Kilka uwag co do aplikacji oryginalnej elektrostatycznej folii HTC.
Nie jest prosto tę folię nałożyć tak aby nie powstawały pęcherze na brzegach. Folia jest na prawdę bardzo dobrze spasowana więc dokładność wynosi tak około 0,5 mm. Jej dokładne umieszczenie jest trudne ale nie jest nie możliwe.
Nie radzę używać do tego celu pensety tylko zwykłej taśmy klejącej naklejonej na 2 przeciwległych narożnikach folii, oczywiście po stronie nie przylegającej do ekranu. W ten sposób dosyć szybko da się umieścić folię na właściwym miejscu - mnie za 4 podejściem wyszło.
Ale pojawiły się 2 problemy
1. WŁOSKI I PAPROSZKI
Jeśli pod folią pojawił się paproch nic straconego (nie wyrzucajcie folii!!!).
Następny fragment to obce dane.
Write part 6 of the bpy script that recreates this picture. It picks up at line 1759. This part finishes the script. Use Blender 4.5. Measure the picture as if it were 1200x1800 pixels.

Należy znów się posłużyć tasmą klejącą. Po przyklejeniu 1go kawałka na narożniku delikatnie podnosimy folię (paproch zawsze przykleja się do folii a nie zostaje na ekranie - co ułatwia zadanie) a drugim (klęjącym) kawałkiem taśmy dotykamy paproszka, uważając by nie dotknąć folii ochronnej po jej spodniej stronie gołym palcem. Odklejamy taśmę i gotowe.
2. BĄBLE
Nawet w najlepiej położonej oryginalnej folii w narożnikach tworzą się bąble (znaczy pod folią). I tu jak ktoś wcześniej napisał najlepiej posłużyć się suszarką do włosów. 2 minuty pogrzewania narożnika i dociskamy folię paznokciem owiniętym w coś bawełnianego. Efekt murowany, chociaż troszke pomęczyć się trzeba.
Mam nadzieję, że wniosłem coś nowego i komuś się to przyda.